Task instructions =
Reproduce all of the records exactly.

Records for this task =

>> START

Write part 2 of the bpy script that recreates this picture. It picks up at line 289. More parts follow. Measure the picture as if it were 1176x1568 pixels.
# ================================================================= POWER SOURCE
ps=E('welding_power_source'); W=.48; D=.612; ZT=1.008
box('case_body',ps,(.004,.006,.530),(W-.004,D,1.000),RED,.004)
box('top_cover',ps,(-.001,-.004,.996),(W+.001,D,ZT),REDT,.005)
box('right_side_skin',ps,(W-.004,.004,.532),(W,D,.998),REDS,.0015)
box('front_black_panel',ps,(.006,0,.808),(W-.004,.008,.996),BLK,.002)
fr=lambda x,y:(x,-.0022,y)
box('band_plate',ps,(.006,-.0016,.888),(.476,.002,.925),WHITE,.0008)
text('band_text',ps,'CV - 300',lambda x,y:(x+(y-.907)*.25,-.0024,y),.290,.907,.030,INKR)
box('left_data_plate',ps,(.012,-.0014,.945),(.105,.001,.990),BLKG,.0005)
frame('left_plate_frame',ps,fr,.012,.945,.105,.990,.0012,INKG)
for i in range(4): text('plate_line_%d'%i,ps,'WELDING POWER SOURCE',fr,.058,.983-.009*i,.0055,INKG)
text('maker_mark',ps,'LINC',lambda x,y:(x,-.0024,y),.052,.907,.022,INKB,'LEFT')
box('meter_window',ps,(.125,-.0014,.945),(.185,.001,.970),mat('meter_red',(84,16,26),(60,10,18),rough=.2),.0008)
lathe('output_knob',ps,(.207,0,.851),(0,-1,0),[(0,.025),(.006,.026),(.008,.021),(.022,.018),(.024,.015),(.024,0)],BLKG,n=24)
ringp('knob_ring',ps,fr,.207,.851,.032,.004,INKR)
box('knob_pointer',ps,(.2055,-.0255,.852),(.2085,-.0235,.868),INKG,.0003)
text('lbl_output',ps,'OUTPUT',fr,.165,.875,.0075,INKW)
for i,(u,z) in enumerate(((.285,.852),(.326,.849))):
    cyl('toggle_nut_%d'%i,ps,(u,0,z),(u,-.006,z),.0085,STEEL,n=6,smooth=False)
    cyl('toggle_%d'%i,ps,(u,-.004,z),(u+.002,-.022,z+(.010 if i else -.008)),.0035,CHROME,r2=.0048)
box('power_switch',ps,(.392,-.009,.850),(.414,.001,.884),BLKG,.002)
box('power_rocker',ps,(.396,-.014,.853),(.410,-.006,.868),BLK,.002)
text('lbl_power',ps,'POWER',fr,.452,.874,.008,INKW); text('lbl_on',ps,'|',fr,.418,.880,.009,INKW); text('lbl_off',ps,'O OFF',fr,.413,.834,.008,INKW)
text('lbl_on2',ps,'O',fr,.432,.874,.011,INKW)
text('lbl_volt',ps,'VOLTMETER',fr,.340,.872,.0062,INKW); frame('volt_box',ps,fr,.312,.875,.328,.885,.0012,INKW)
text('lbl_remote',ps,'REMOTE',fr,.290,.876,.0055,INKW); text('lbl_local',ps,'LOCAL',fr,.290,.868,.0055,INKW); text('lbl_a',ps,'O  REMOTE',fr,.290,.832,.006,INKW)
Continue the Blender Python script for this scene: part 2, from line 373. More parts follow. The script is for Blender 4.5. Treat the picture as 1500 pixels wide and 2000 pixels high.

>> END

Result of the task =
Write part 2 of the bpy script that recreates this picture. It picks up at line 289. More parts follow. Measure the picture as if it were 1176x1568 pixels.
# ================================================================= POWER SOURCE
ps=E('welding_power_source'); W=.48; D=.612; ZT=1.008
box('case_body',ps,(.004,.006,.530),(W-.004,D,1.000),RED,.004)
box('top_cover',ps,(-.001,-.004,.996),(W+.001,D,ZT),REDT,.005)
box('right_side_skin',ps,(W-.004,.004,.532),(W,D,.998),REDS,.0015)
box('front_black_panel',ps,(.006,0,.808),(W-.004,.008,.996),BLK,.002)
fr=lambda x,y:(x,-.0022,y)
box('band_plate',ps,(.006,-.0016,.888),(.476,.002,.925),WHITE,.0008)
text('band_text',ps,'CV - 300',lambda x,y:(x+(y-.907)*.25,-.0024,y),.290,.907,.030,INKR)
box('left_data_plate',ps,(.012,-.0014,.945),(.105,.001,.990),BLKG,.0005)
frame('left_plate_frame',ps,fr,.012,.945,.105,.990,.0012,INKG)
for i in range(4): text('plate_line_%d'%i,ps,'WELDING POWER SOURCE',fr,.058,.983-.009*i,.0055,INKG)
text('maker_mark',ps,'LINC',lambda x,y:(x,-.0024,y),.052,.907,.022,INKB,'LEFT')
box('meter_window',ps,(.125,-.0014,.945),(.185,.001,.970),mat('meter_red',(84,16,26),(60,10,18),rough=.2),.0008)
lathe('output_knob',ps,(.207,0,.851),(0,-1,0),[(0,.025),(.006,.026),(.008,.021),(.022,.018),(.024,.015),(.024,0)],BLKG,n=24)
ringp('knob_ring',ps,fr,.207,.851,.032,.004,INKR)
box('knob_pointer',ps,(.2055,-.0255,.852),(.2085,-.0235,.868),INKG,.0003)
text('lbl_output',ps,'OUTPUT',fr,.165,.875,.0075,INKW)
for i,(u,z) in enumerate(((.285,.852),(.326,.849))):
    cyl('toggle_nut_%d'%i,ps,(u,0,z),(u,-.006,z),.0085,STEEL,n=6,smooth=False)
    cyl('toggle_%d'%i,ps,(u,-.004,z),(u+.002,-.022,z+(.010 if i else -.008)),.0035,CHROME,r2=.0048)
box('power_switch',ps,(.392,-.009,.850),(.414,.001,.884),BLKG,.002)
box('power_rocker',ps,(.396,-.014,.853),(.410,-.006,.868),BLK,.002)
text('lbl_power',ps,'POWER',fr,.452,.874,.008,INKW); text('lbl_on',ps,'|',fr,.418,.880,.009,INKW); text('lbl_off',ps,'O OFF',fr,.413,.834,.008,INKW)
text('lbl_on2',ps,'O',fr,.432,.874,.011,INKW)
text('lbl_volt',ps,'VOLTMETER',fr,.340,.872,.0062,INKW); frame('volt_box',ps,fr,.312,.875,.328,.885,.0012,INKW)
text('lbl_remote',ps,'REMOTE',fr,.290,.876,.0055,INKW); text('lbl_local',ps,'LOCAL',fr,.290,.868,.0055,INKW); text('lbl_a',ps,'O  REMOTE',fr,.290,.832,.006,INKW)
Continue the Blender Python script for this scene: part 2, from line 373. More parts follow. The script is for Blender 4.5. Treat the picture as 1500 pixels wide and 2000 pixels high.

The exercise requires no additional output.